Maybe we are seeing Juliet’s spirit speaking, as Emeritus Professor Penny Gay suggests in her essay Juliet Speaks reproduced in the program: Looking
more closely at what [Shakespeare] actually wrote, we might argue that
the play is more interested in the impossible cultural position of the
eloquent young woman, who knows what she wants and speaks of it without
fear; argues for her right to it; and, in so doing, produces poetry that
is the equal of that of any of the most passionate heroes in
Shakespeare.
Surely this is the intention behind
Kip Williams’ direction of this play in a modern setting and style – a
great success, though certain to cause “more talk” both of “these sad
things” and probably also of the issue of “updating” Shakespeare.
In
fact the use of today’s “rave” music and everyday costumes, though at
first not easily related to Shakespeare’s language, and references to
swords and The Prince, did not update the play in the same sense as
other recent productions have done – such as we saw in the recent film
of Coriolanus with Ralph Fiennes.
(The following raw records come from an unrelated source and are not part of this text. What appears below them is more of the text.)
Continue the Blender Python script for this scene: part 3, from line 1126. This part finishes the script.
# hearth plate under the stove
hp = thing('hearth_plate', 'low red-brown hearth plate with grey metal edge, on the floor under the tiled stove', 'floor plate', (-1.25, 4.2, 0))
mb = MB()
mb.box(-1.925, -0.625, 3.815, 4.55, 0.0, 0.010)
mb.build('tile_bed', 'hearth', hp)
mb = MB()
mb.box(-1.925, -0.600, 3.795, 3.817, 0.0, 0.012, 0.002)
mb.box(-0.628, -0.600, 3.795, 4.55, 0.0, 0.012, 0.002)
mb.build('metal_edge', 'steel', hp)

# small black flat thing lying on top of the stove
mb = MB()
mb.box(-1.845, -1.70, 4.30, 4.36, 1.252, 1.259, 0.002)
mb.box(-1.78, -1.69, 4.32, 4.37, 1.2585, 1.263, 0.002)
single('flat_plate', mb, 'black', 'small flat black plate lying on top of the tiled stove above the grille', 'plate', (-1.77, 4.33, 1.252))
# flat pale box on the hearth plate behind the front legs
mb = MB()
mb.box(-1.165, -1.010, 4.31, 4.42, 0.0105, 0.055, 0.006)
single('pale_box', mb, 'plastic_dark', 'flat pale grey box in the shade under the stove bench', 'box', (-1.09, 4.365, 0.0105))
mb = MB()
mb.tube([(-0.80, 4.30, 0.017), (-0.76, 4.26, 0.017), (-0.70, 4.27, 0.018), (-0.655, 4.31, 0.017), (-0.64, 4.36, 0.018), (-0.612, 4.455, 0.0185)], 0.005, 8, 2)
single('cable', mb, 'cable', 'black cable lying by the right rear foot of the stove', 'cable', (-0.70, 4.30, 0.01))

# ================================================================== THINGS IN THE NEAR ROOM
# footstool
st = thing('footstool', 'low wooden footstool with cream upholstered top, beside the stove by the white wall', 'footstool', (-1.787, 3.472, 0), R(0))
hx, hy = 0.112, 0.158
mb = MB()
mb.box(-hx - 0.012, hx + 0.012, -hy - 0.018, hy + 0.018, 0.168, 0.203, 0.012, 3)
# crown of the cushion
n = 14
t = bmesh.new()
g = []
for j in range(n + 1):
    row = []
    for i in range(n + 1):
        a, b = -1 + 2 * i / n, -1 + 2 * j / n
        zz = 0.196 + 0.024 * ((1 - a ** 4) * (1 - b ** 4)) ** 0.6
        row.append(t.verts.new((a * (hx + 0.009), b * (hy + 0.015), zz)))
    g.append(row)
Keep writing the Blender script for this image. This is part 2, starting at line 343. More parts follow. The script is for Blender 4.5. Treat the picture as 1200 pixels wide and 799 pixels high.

The difference lies in the
nature of a movie – which we naturally see as if it is real and present –
compared with a stage play, which we know to be a theatrical
contrivance.
As the Prologue tells us we are here to
watch a play, so the players have the freedom to create a world in our
imaginations as we listen to the words, see the movement, mime and set
design, hear the music and sound effects, and so on. It’s the old
injunction to suspend our disbelief. If the theatrical devices are
designed and performed well, then you can play Shakespeare as if it were
in his period of history, or in ours, or in a setting mixing elements
from different times and places.
This production does
the third option very well. It is not long before we find ourselves
engaged in a world where young men are just not very sensible,
fun-loving but too often unable to see the consequences of their
actions; where older men, having grown up from such young men, become
tribal, authoritarian and vicious – unless they can stand outside
themselves and see things more clearly from a monkish cell, as Friar
Laurence does; and where women like Juliet’s mother are forced to accept
the dominance of men, or like Juliet’s Nurse learn to take life as it
comes with all the necessary compromises, or like Juliet have to take
huge risks to stand up for what she wants.
The staging
device of the two ringed revolve is very effective as it transports us
as smoothly as Shakespeare’s Globe ever did from scene to scene. If
there was a sense of something missing, it was because there was no
traditional physical balcony.
The acting was expert
throughout, so that not only was there clarity of language (made better
by the unobtrusive microphones), but every word was spoken with the
character’s intention made clear to us – hooray for Stanislavski. I’m
going to have to set up some jealousy by mentioning Eamon Farren (a
brilliant Mercutio), Julie Forsyth (a wonderful comic Nurse, but with a
real tenderness coming through the rough exterior), and by making
special mention of Eryn Jean Norvill who made the play hers as Juliet,
and made it Juliet’s play for us.
For some, this production may be controversial. For me it was just fascinating.